» **Excerpted data**:

>> START

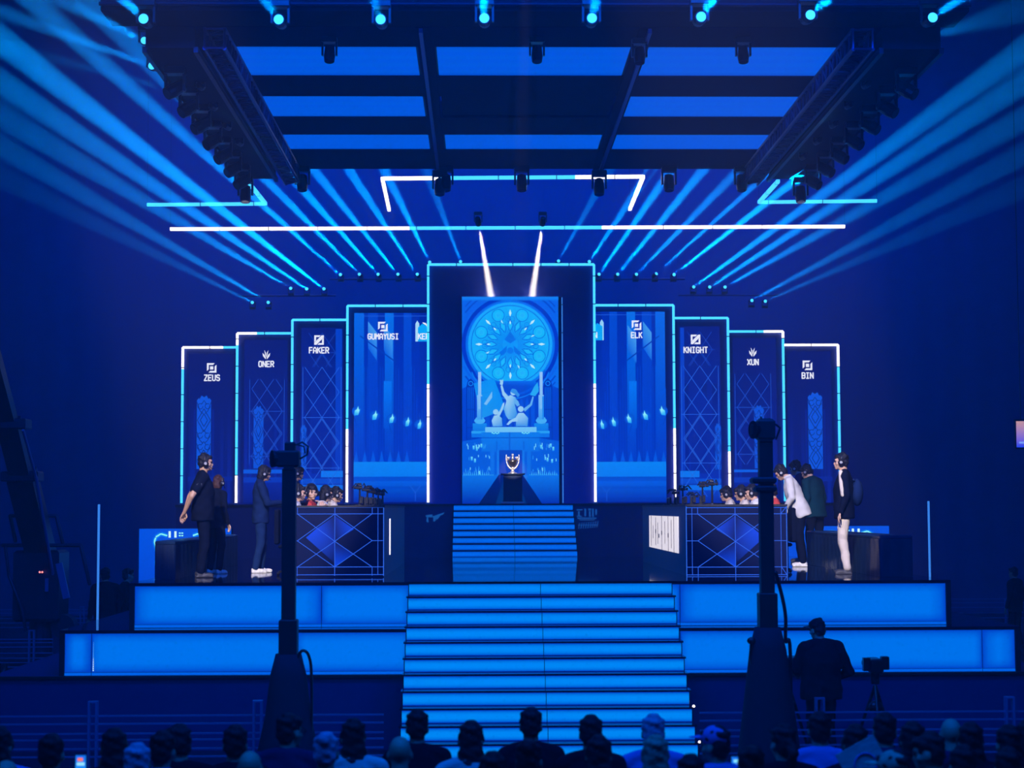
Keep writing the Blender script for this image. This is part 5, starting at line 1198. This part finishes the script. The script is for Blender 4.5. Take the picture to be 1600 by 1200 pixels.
AUD = [
 ('short', 652, 1108, 'spectator in black with dark hair, before the left end of the front stairs', None, C_BLACK),
 ('short', 828, 1106, 'tall dark-haired spectator in black before the middle of the front stairs', None, C_BLACK),
 ('short', 921, 1118, 'dark-haired spectator in black right of centre before the front stairs', None, C_BLACK),
 ('short', 1018, 1117, 'grey-haired spectator in pale top before the right end of the front stairs', M_HAIRG, C_BLUE),
 ('long', 735, 1126, 'long-haired spectator in a white top before the left half of the front stairs', None, C_WHITE),
 ('long', 553, 1122, 'long-haired spectator in a white top between left mast and front stairs', None, C_WHITE),
 ('broad', 450, 1113, 'broad spectator in glasses and dark suit before the left camera mast', None, C_NAVY),
 ('short', 370, 1131, 'dark-haired spectator in dark top left of the left camera mast', None, C_BLACK),
 ('side', 288, 1129, 'spectator with head turned, above the pale blue shirt at left', None, C_BLACK),
 ('short', 256, 1139, 'spectator in a pale blue shirt in the left part of the audience', None, C_BLUE),
 ('long', 182, 1135, 'long-haired spectator in black near the left barrier post', None, C_BLACK),
 ('short', 218, 1158, 'blue-grey haired spectator below the left barrier post', M_HAIRG, C_NAVY),
 ('hold', 84, 1143, 'dark-haired spectator in black above the lit phone at far left', None, C_BLACK),
 ('bob', 3, 1131, 'bob-haired spectator cut by the left edge of the picture', None, C_BLUE),
 ('bald', 14, 1178, 'bald spectator at the bottom left corner', None, C_NAVY),
 ('bald', 392, 1166, 'bald spectator in the nearest row, left of the suited man', None, C_NAVY),
 ('bun', 510, 1143, 'spectator with a pale hair bun, next to the suited spectator', M_HAIRG, C_BLACK),
 ('bald', 625, 1145, 'bald spectator in navy in front of the man at the left end of the stairs', None, C_NAVY),
 ('bob', 768, 1174, 'bob-haired spectator in the nearest row left of centre', None, C_BLACK),
 ('bun', 824, 1156, 'curly-bunned spectator directly in front of the tall man at centre', None, C_NAVY),
 ('long', 933, 1150, 'long-haired spectator in navy in front of the man right of centre', None, C_NAVY),
 ('bob', 1021, 1150, 'blond spectator in front of the grey-haired one at the stairs right end', M_HAIRL, C_BLUE),
 ('caphold', 1120, 1136, 'spectator in a blue cap looking left beside the right camera mast', None, C_BLUE),
 ('short', 1075, 1180, 'dark-haired spectator in the nearest row, left of the blue cap', None, C_BLACK),
 ('pony', 1222, 1134, 'spectator with a ponytail right of the right camera mast', None, C_BLACK),
 ('short', 1276, 1115, 'dark-haired spectator in a mid blue shirt below the camera operator', None, C_BLUE),
 ('signhold', 1332, 1135, 'long-haired spectator in black holding the white fan sign', None, C_BLACK),
 ('short', 1377, 1117, 'tall dark-haired spectator just right of the white fan sign', None, C_NAVY),
 ('bob', 1420, 1131, 'bob-haired spectator in black in the right part of the audience', None, C_BLACK),
 ('side', 1455, 1147, 'spectator turned to the left in the right part of the audience', None, C_NAVY),
 ('bald', 1480, 1122, 'bald blue-lit spectator in the right part of the audience', None, C_NAVY),
 ('long', 1510, 1133, 'long-haired spectator beside the bald blue-lit one', None, C_BLACK),
 ('short', 1498, 1168, 'spectator in a green patterned top in the nearest row at right', None, C_GREEN),
 ('short', 1570, 1137, 'dark-haired spectator with a pale collar near the right edge', None, C_BLACK),
 ('short', 1568, 1172, 'spectator in a green patterned top at the bottom right corner', None, C_GREEN),
 ('bob', 1600, 1129, 'bob-haired spectator cut by the right edge of the picture', None, C_BLACK),
 ('cap', 1396, 1176, 'spectator in a green cap at the bottom, right of the white fan sign', None, C_GREEN),
 ('bun', 1170, 1168, 'spectator with a bun in front of the right camera mast', None, C_NAVY),
]
for a in AUD: seat_at(*a, turn=0 if 'hold' in a[0] else random.uniform(-9, 9))
# the rows of seats under them
M_SEAT = mat('seat fabric', (.01, .012, .03), .85)
spect = [o for o in bpy.data.objects if o.parent is None and o.get('group') == g]
for i, o in enumerate(spect):
    c = thing('audience_chair', (0,0,0), 'dark folding audience chair hidden under a seated spectator', 'chair', 'audience chairs') if i == 0 else copy_tree(c0)
    if i == 0:
        c0 = c
        MB().bbox((-.22, -.20, .40), (.22, .24, .44), .012).build('seat', M_SEAT, c); MB().bbox((-.21, -.25, .50), (.21, -.22, .80), .01).build('backrest', M_SEAT, c)
        for sx in (-1, 1):
            MB().tube((sx*.2, .2, 0), (sx*.2, -.235, .8), .012).build('leg', M_PLASTIC, c); MB().tube((sx*.2, -.22, 0), (sx*.2, .16, .42), .012).build('leg', M_PLASTIC, c)
    c.location = o.location; c.rotation_euler = o.rotation_euler
# things they hold up
D = 12.1; p = W(1352, 1184, D); t = thing('fan_sign', tuple(p), 'white cardboard fan sign tilted up in the right part of the audience', 'sign')
Mx = Matrix.Translation(p) @ Matrix.Rotation(math.radians(-28), 4, 'Y')
mb = MB(); mb.box((-.17, -.004, -.16), (.12, .004, .11), 0, Mx); bd = mb.build('board', C_WHITE, t)
mb = MB(); pts = [Mx @ Vector((-.02+.075*math.cos(a), -.006, -.04+.075*math.sin(a))) for a in [j*PI/10 for j in range(21)]]; mb.path(pts, .006, 6); mb.build('drawn_circle', C_BLUE, bd)
def phone(px_, py, D, label, hot):
    p = W(px_, py, D); t = thing('phone', tuple(p), label, 'phone', 'phones held up in the audience')
    MB().bbox((p.x-.04, p.y, p.z-.075), (p.x+.04, p.y+.009, p.z+.075), .006).build('phone_case', M_PLASTIC, t)
    r = D/2800; Q = Art(px_-.036/r, py-.07/r, px_+.036/r, py+.07/r, D-.001); x0, y0, x1, y1 = Q.r
    Q.rect(x0, y0, x1, y1, (20,110,235), (30,150,250)); Q.rect(x0+(x1-x0)*.2, y0+4, x1-(x1-x0)*.3, y0+9, (255,120,90) if hot else (130,220,250)); Q.rect(x0+2, y0+11, x1-2, y0+16, (150,225,255)); Q.build('display', t)
phone(126, 1196, 12.42, 'lit phone held up at the bottom left of the audience', True)
phone(1151, 1198, 12.68, 'lit phone held up beside the blue cap, before the right camera mast', False)
# crew far back
def crew(px_, D, label, turn, z=0, h=1.75):
    o = person(label, h=h, top=C_BLACK, legs=C_BLACK, hair='short', vox=.014); o.location = (X(px_, D), D, z); o.rotation_euler = (0, 0, math.radians(turn)); return o
crew(166, 35.5, 'crew member in black standing behind the left light tube', 30, 0, 2.0)
crew(199, 36.6, 'crew member in black beside the left lit box', -60, 0, 1.95)
crew(1583, 40.0, 'dim camera operator in black at the right edge', 40, 0, 1.8)
for o in list(bpy.data.objects):       # nothing left unlabelled from the templates
    if o.get('label') == 'x':
        for c in list(o.children_recursive): bpy.data.objects.remove(c)
        bpy.data.objects.remove(o)
sc.collection.children.link(COL)
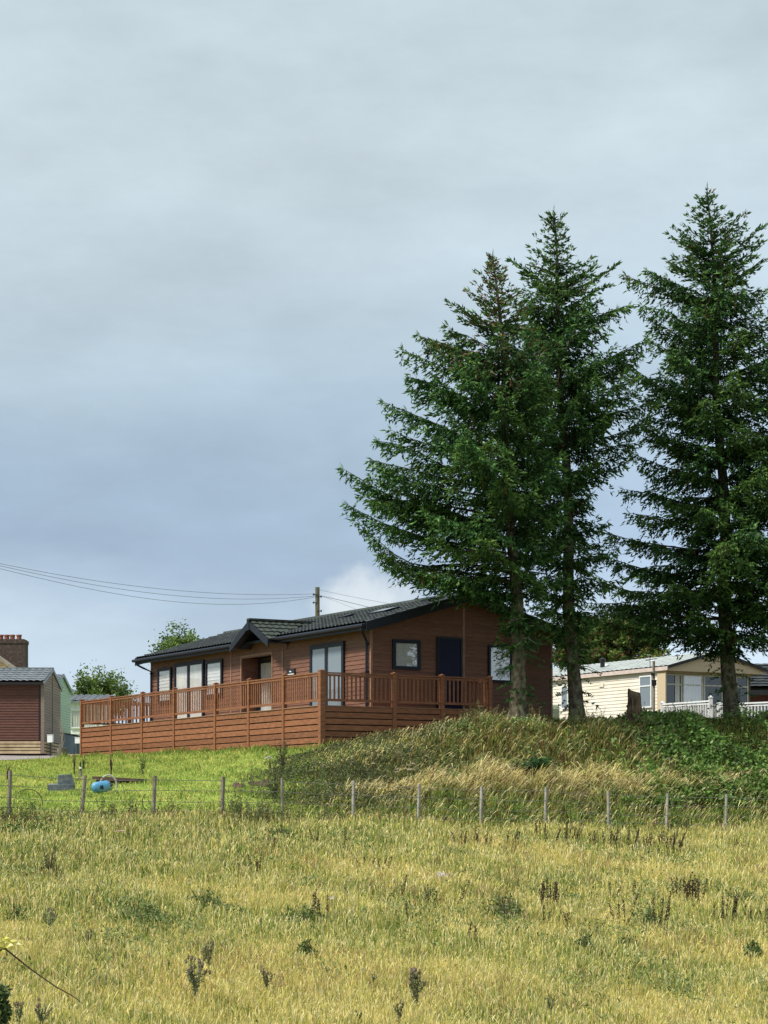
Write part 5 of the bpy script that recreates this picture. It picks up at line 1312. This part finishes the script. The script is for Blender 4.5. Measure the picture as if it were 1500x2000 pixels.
# ------------------------------------------------------------------ single plants
def plant_spikes(name, label, cat, x, y, specs, col, group=None, r=.018, zoff=0., leafcol=None):
    """specs: list of (dx, dy, height, lean, headfrac) stems with knobbly seed spikes"""
    z = hz(x, y); o = thing(name, label, cat, (x, y, z), 0, group)
    st = MB(); B = []; V = []; Wd = []
    for (dx, dy, h, le, hf) in specs:
        top = np.array([dx + le * h, dy, z + h]); b = np.array([dx * .5, dy * .5, z - .02]); st.tube([tuple(b), tuple((b + top) / 2 + [dx * .3, 0, 0]), tuple(top)], [.006, .005, .003], 4, cap=False)
        m = int(70 * hf * h / .5) + 12; u = rng.uniform(1 - hf, 1, m); ps = b + (top - b) * u[:, None] + rng.normal(0, .007, (m, 3))
        B.append(ps); V.append(unit(rng.normal(0, 1, (m, 3)) + np.array([0, 0, .6])) * rng.uniform(.018, .042, (m, 1))); Wd.append(rng.uniform(.014, .026, m))
    st.build('stems', M['twig'], o)
    B = np.concatenate(B); c = np.array(col) * rng.uniform(.6, 1.4, (len(B), 1))
    diamonds('seed_spikes', B, np.concatenate(V), np.concatenate(Wd), c, M['leaf'], o, zoff=z)
    if leafcol is not None:
        m = 60; ps = np.stack([rng.normal(0, .09, m), rng.normal(0, .09, m), z + rng.uniform(.02, .22, m)], 1); diamonds('leaves', ps, unit(rng.normal(0, 1, (m, 3)) + np.array([0, 0, .5])) * rng.uniform(.06, .14, (m, 1)), rng.uniform(.025, .045, m), np.array(leafcol) * rng.uniform(.7, 1.3, (m, 1)), M['leaf'], o, zoff=z)
    return o
def field_pt(px, py):
    lo, hi = 23., 58.
    for _ in range(40):
        Y = (lo + hi) / 2; X = (px - CX) / F * Y; p = HY - F * hz(X, Y) / Y
        if p > py: lo = Y
        else: hi = Y
    return (px - CX) / F * Y, Y
DOCK = (.09, .05, .03)
ORD = ['leftmost', 'second', 'third', 'fourth', 'fifth', 'sixth', 'seventh', 'eighth', 'ninth', 'tenth', 'eleventh', 'twelfth', 'thirteenth', 'fourteenth', 'fifteenth', 'sixteenth', 'seventeenth', 'eighteenth', 'nineteenth', 'twentieth']
def dock_row(px, py):
    return 0 if (px > 1045 and py < 1665) else 1 if py < 1720 else 2 if py < 1772 else 3
def dock_label(px, py):
    r_ = dock_row(px, py); xs_ = sorted({d_[0] for d_ in docks if dock_row(d_[0], d_[1]) == r_}); k = xs_.index(px)
    where = ['long row near the fence', 'thin far row at centre', 'middle meadow row', 'nearest meadow row'][r_]
    return 'dark dock spikes, ' + ('leftmost in the ' if k == 0 else ORD[k] + ' from left in the ') + where
docks = [(1053, 1632, 3, .5), (1080, 1640, 4, .42), (1105, 1638, 5, .5), (1128, 1640, 4, .5), (1150, 1642, 3, .42), (1190, 1645, 3, .4), (1203, 1648, 4, .45), (1222, 1650, 3, .42), (1237, 1648, 3, .45), (1262, 1652, 4, .4), (1284, 1650, 5, .52), (1300, 1652, 4, .42), (1316, 1655, 6, .5), (1330, 1658, 4, .4),
         (1325, 1745, 5, .48), (1338, 1750, 5, .45), (1352, 1752, 5, .5), (1366, 1750, 3, .45), (1075, 1760, 5, .5), (1090, 1762, 3, .4), (1060, 1765, 4, .42), (1240, 1745, 2, .3), (1198, 1745, 2, .3), (1208, 1795, 2, .45), (1218, 1795, 2, .5), (1281, 1815, 2, .6), (1297, 1815, 2, .62), (1415, 1795, 2, .5), (1434, 1795, 4, .5), (1400, 1795, 2, .35), (1460, 1790, 2, .35), (1494, 1795, 2, .35),
         (1065, 1800, 2, .35), (1120, 1805, 2, .3), (928, 1640, 4, .35), (905, 1645, 4, .35), (950, 1648, 3, .35), (683, 1645, 1, .4), (612, 1640, 2, .35), (530, 1650, 3, .35), (505, 1700, 4, .4), (740, 1695, 3, .3), (715, 1690, 3, .3), (778, 1745, 1, .45), (883, 1760, 1, .4), (630, 1790, 4, .5), (802, 1795, 1, .35), (920, 1830, 2, .3), (1445, 1650, 1, .4), (990, 1645, 3, .35), (1010, 1642, 3, .35)]
n_d = 0
for (px, py, ns, h) in docks:
    X, Y = field_pt(px, py + 14); n_d += 1
    cl = (px > 1045 and py < 1665)
    gp_ = 'dark dock spikes in the long row near the fence' if cl else 'dark dock spikes scattered through the meadow'
    lab = dock_label(px, py)
    plant_spikes('dock_plant', lab, 'plant', X, Y, [(rng.normal(0, .07), rng.normal(0, .05), h * 1.1 * rng.uniform(.7, 1.12), rng.normal(.05, .16), rng.uniform(.5, .75)) for _ in range(ns)], DOCK, gp_)
# nettle / willowherb spikes along the left fence: uncountable fringe
m = 1200; x = rng.uniform(-9, -1.2, m); y = yfence(x) + rng.normal(-.5, .35, m) ; z = height(x, y); keep = noise2(x, y, 2.6, 77) > .05; x, y, z = x[keep], y[keep], z[keep]; B = []; V = []; Wd = []; C = []
for i in range(len(x)):
    h_ = rng.uniform(.2, .55); k_ = 22; u = rng.uniform(.25, 1, k_); lx_ = rng.normal(0, .12)
    B.append(np.stack([x[i] + lx_ * u * h_ + rng.normal(0, .012, k_), y[i] + rng.normal(0, .012, k_), z[i] + u * h_], 1)); V.append(unit(rng.normal(0, 1, (k_, 3)) + np.array([0, 0, .4])) * rng.uniform(.03, .07, (k_, 1)) * (1.2 - u[:, None] * .6)); Wd.append(rng.uniform(.014, .03, k_)); C.append(np.tile(np.array([(.10, .14, .045), (.15, .19, .06), (.16, .12, .06)])[rng.integers(0, 3)], (k_, 1)) * rng.uniform(.7, 1.3, (k_, 1)))
tag(diamonds('nettle_fringe', np.concatenate(B), np.concatenate(V), np.concatenate(Wd), np.concatenate(C), M['leaf']), 'dark nettles and dead weed spikes along the left stretch of the fence', 'ground cover', kind='stuff')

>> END

Gather and return every line that holds the string "Blender".

Keep writing the Blender script for this image. This is part 5, starting at line 1198. This part finishes the script. The script is for Blender 4.5. Take the picture to be 1600 by 1200 pixels.
Write part 5 of the bpy script that recreates this picture. It picks up at line 1312. This part finishes the script. The script is for Blender 4.5. Measure the picture as if it were 1500x2000 pixels.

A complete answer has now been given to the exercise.